DPR sebagai penyambung lidah
rakyat dalam mengawasi penyelenggaraan pemerintahan justru menjadi benteng
pertahanan presiden ketika dikritik oleh rakyat. Hal ini dikarenakan mayoritas
anggota DPR berasal dari partai koalisi pendukung pemerintah. Sehingga hak
interpelasi, hak angket dan hak menyatakan pendapat yang digunakan hanya
sebagai formalitas belaka. Sekedar menghibur hati rakyat yang terlanjur
terluka.
Badan Anggaran beralih fungsi menjadi
lahan basah bagi mafia anggaran untuk memperkaya diri. Disini transaksi
keuangan haram telah menjadi komoditi yang dihalalkan. Hitungan akan diiringi
dengan hitungan dosa. Suap menyuap menjadi makanan sehari-hari. Sehingga
alokasi anggaran patut dipertanyakan karena tidak tepat sasaran.
Dalam
pembuatan undang-undang, jual beli pasal dan ayat sudah menjadi rahasia publik.
Begitupun dengan tawar menawar jabatan publik. Terungkapnya kasus cek pelawat
dalam pemilihan Deputi Gubernur Senior BI dan lahirnya Undang-Undang BI sebagai
produk hukum pesanan membuka mata kita semua bahwa senayan kini disulap sebagai
mesin penghasil uang. Gedung bundar rumah aspirasi rakyat di selimuti dosa-dosa
sebahagian anggota DPR yang tak beradab.
Menanti perbaikan
Jika menghitung dosa-dosa DPR maka bubarkan
DPR merupakan kata yang pantas untuk ditujukan ke Senayan . Ditengah
penderitaan rakyat, lebih senang
menghambur-hamburkan uang
rakyat demi sebuah kemewahan. Ketika kritik saling lempar batu sembunyi tangan. Bahkan ada
yang berjiwa pahlawan dengan ikut menyalahkan. Seperti maling teriak maling.

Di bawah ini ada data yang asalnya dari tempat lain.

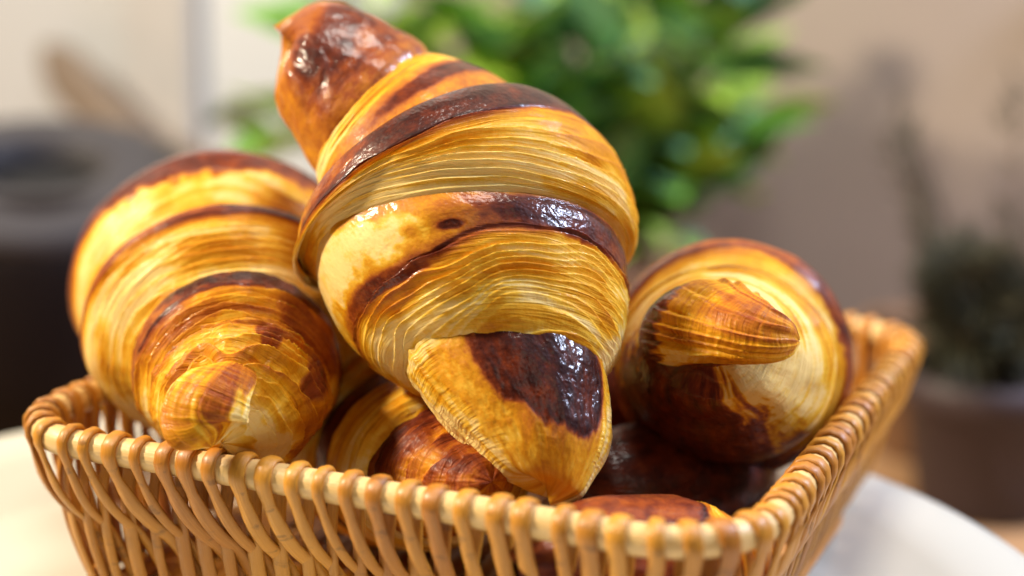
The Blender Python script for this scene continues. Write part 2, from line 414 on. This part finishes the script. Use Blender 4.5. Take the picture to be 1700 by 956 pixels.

Namun membubarkan DPR bukan perkara mudah. Jika
KPK bisa di bubarkan DPR sewaktu-waktu karena sepak terjangnya acapkali menjadi
ancaman anggota DPR. Tetapi tidak dengan DPR. Jangakan untuk membubarkan,
rakyat sebagai pemilih saja tidak mempunyai wewenang untuk me-recall wakilnya
yang dipilih saat pemilu. Hanya kerendahan hati parpol yang bisa merecall kader-kadernya
di Senayan.
Tetapi kerendahan hati parpol adalah
sebuah hal yang mustahil untuk diharapkan. Tidak ada satupun parpol rela
me-recall kadernya yang gagal menjalankan amanah rakyat. Satu-satunya jalan
yang bisa ditempuh hanya melalui pemilu 2014 yang akan datang.
Kedepan rakyat harus lebih berhati-hati
dalam memilih wakilnya untuk duduk di Senanyan. Bukan memilih “sampah-sampah”
baru yang akan menambah penderitaan rakyat dan menghancurkan negara. Rakyat tak
boleh tertipu untuk kesekian kali dengan janji-janji manis saat kampanye. Jika
rakyat masih memilih kembali anggota DPR yang jelas-jelas tak beradab, maka rakyat
sama saja ikut menyumbangkan dosa untuk negeri ini.